Nori recounts his first interaction with Harry Bennett, the head of Henry Ford's Service Department, known throughout the company and city of Detroit as the often-brutal enforcer of Ford's anti-union, anti-organizing stance.
One day ... Harry Bennett was coming over to the building [where I worked]. He had two bodyguards with him. All the managers and all the supervisors that I was affiliated with scattered -- they were fearful of being asked a question and not being able to answer it, and possibly losing their job, just that fast. ... This is Harry Bennett, the muscle man. I mean real muscle, not only within the Ford Motor Company but in all the down-river area, Monroe. All the plants and all the police officers and all the chiefs were under his thumb ... [So] I saw [Bennett] walking in with his guards [and] I extended my hand. "Hello, Mr. Bennett. Maybe I can help you while you're here. I know the ins and outs of the area. Whatever questions you have," I backed off, "let me know and I'll see if I can help." In the meantime, [his bodyguards] were ready to jump on me ... So I just backed away.

He started walking through the area. In the back end of the employment office was what we called a bullpen, where thousands of people waited to be interviewed. People were allowed to come in, and there were four of us. We would talk to them, either with or without a job.
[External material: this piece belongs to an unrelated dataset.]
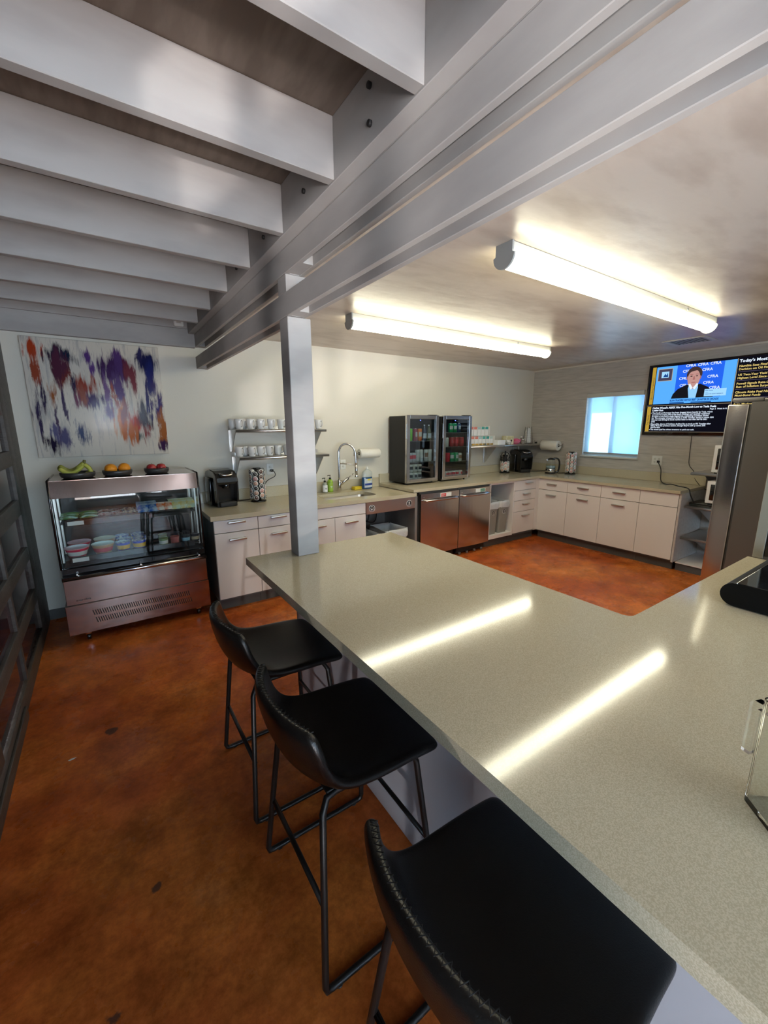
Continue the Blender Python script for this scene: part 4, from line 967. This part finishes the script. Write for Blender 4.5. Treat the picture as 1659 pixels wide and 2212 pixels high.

Harry Bennett came through, into the bullpen area where the people just opened a path. They were not employees, but they knew the name of Harry Bennett. He just walked through, and all the guards [yelled], "Make way for Harry Bennett." And they just opened up. And he just walked through, very, very unconcerned, nonchalant. Out the front door, into his waiting car, and out.

That's the first time I saw Harry Bennett. I knew he [had] power. I knew he could make or break people. ... He was sort of the overall person responsible for employment, throughout the entire country. He wasn't involved in production because Ford had very, very skilled people [for that]. Harry Bennett took care of everything else. If he didn't like you, you were out, and anyone who was related to you was out, automatically.